Stored data
- - -

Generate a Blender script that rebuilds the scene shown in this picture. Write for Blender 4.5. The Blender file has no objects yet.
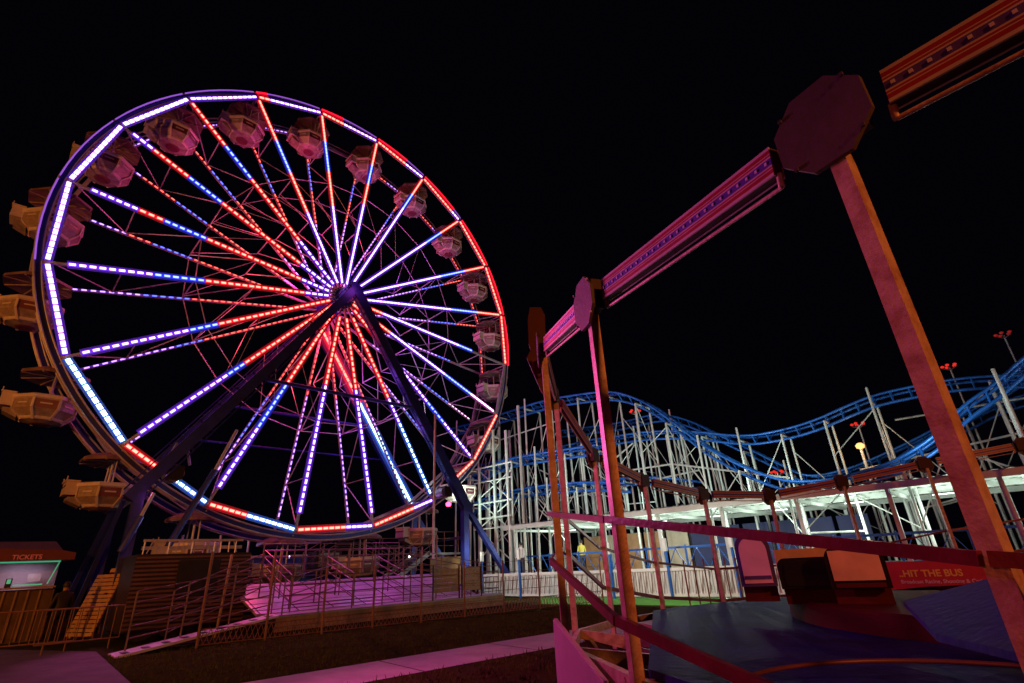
import bpy, math, random
from mathutils import Vector, Matrix
random.seed(7)
R = math.radians
scn = bpy.context.scene
COL = scn.collection
# ------------------------------------------------------------------ helpers
MATS = {}
def mat(name, col, rough=.5, metal=0., var=.25, scale=6., bump=0., emit=None, es=0., dirt=None, spec=.5):
    if name in MATS: return MATS[name]
    m = bpy.data.materials.new(name); m.use_nodes = True
    nt = m.node_tree; b = nt.nodes['Principled BSDF']
    b.inputs['Roughness'].default_value = rough; b.inputs['Metallic'].default_value = metal
    c = (*col, 1); b.inputs['Specular IOR Level'].default_value = spec
    if emit:
        b.inputs['Base Color'].default_value = c
        b.inputs['Emission Color'].default_value = (*emit, 1); b.inputs['Emission Strength'].default_value = es
    else:
        tc = nt.nodes.new('ShaderNodeTexCoord'); n = nt.nodes.new('ShaderNodeTexNoise')
        n.inputs['Scale'].default_value = scale; n.inputs['Detail'].default_value = 6; n.inputs['Roughness'].default_value = .65
        r = nt.nodes.new('ShaderNodeValToRGB')
        d = dirt or tuple(x*(1-var) for x in col)
        r.color_ramp.elements[0].position = .32; r.color_ramp.elements[0].color = (*d, 1)
        r.color_ramp.elements[1].position = .62; r.color_ramp.elements[1].color = c
        nt.links.new(tc.outputs['Object'], n.inputs['Vector']); nt.links.new(n.outputs['Fac'], r.inputs['Fac'])
        nt.links.new(r.outputs['Color'], b.inputs['Base Color'])
        if bump:
            bp = nt.nodes.new('ShaderNodeBump'); bp.inputs['Strength'].default_value = bump; bp.inputs['Distance'].default_value = .02
            n2 = nt.nodes.new('ShaderNodeTexNoise'); n2.inputs['Scale'].default_value = scale*6; n2.inputs['Detail'].default_value = 4
            nt.links.new(tc.outputs['Object'], n2.inputs['Vector'])
            nt.links.new(n2.outputs['Fac'], bp.inputs['Height']); nt.links.new(bp.outputs['Normal'], b.inputs['Normal'])
    MATS[name] = m; return m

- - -

Set task
Restate the whole of the material word for word without the pictures.

Written solution
Generate a Blender script that rebuilds the scene shown in this picture. Write for Blender 4.5. The Blender file has no objects yet.
import bpy, math, random
from mathutils import Vector, Matrix
random.seed(7)
R = math.radians
scn = bpy.context.scene
COL = scn.collection
# ------------------------------------------------------------------ helpers
MATS = {}
def mat(name, col, rough=.5, metal=0., var=.25, scale=6., bump=0., emit=None, es=0., dirt=None, spec=.5):
    if name in MATS: return MATS[name]
    m = bpy.data.materials.new(name); m.use_nodes = True
    nt = m.node_tree; b = nt.nodes['Principled BSDF']
    b.inputs['Roughness'].default_value = rough; b.inputs['Metallic'].default_value = metal
    c = (*col, 1); b.inputs['Specular IOR Level'].default_value = spec
    if emit:
        b.inputs['Base Color'].default_value = c
        b.inputs['Emission Color'].default_value = (*emit, 1); b.inputs['Emission Strength'].default_value = es
    else:
        tc = nt.nodes.new('ShaderNodeTexCoord'); n = nt.nodes.new('ShaderNodeTexNoise')
        n.inputs['Scale'].default_value = scale; n.inputs['Detail'].default_value = 6; n.inputs['Roughness'].default_value = .65
        r = nt.nodes.new('ShaderNodeValToRGB')
        d = dirt or tuple(x*(1-var) for x in col)
        r.color_ramp.elements[0].position = .32; r.color_ramp.elements[0].color = (*d, 1)
        r.color_ramp.elements[1].position = .62; r.color_ramp.elements[1].color = c
        nt.links.new(tc.outputs['Object'], n.inputs['Vector']); nt.links.new(n.outputs['Fac'], r.inputs['Fac'])
        nt.links.new(r.outputs['Color'], b.inputs['Base Color'])
        if bump:
            bp = nt.nodes.new('ShaderNodeBump'); bp.inputs['Strength'].default_value = bump; bp.inputs['Distance'].default_value = .02
            n2 = nt.nodes.new('ShaderNodeTexNoise'); n2.inputs['Scale'].default_value = scale*6; n2.inputs['Detail'].default_value = 4
            nt.links.new(tc.outputs['Object'], n2.inputs['Vector'])
            nt.links.new(n2.outputs['Fac'], bp.inputs['Height']); nt.links.new(bp.outputs['Normal'], b.inputs['Normal'])
    MATS[name] = m; return m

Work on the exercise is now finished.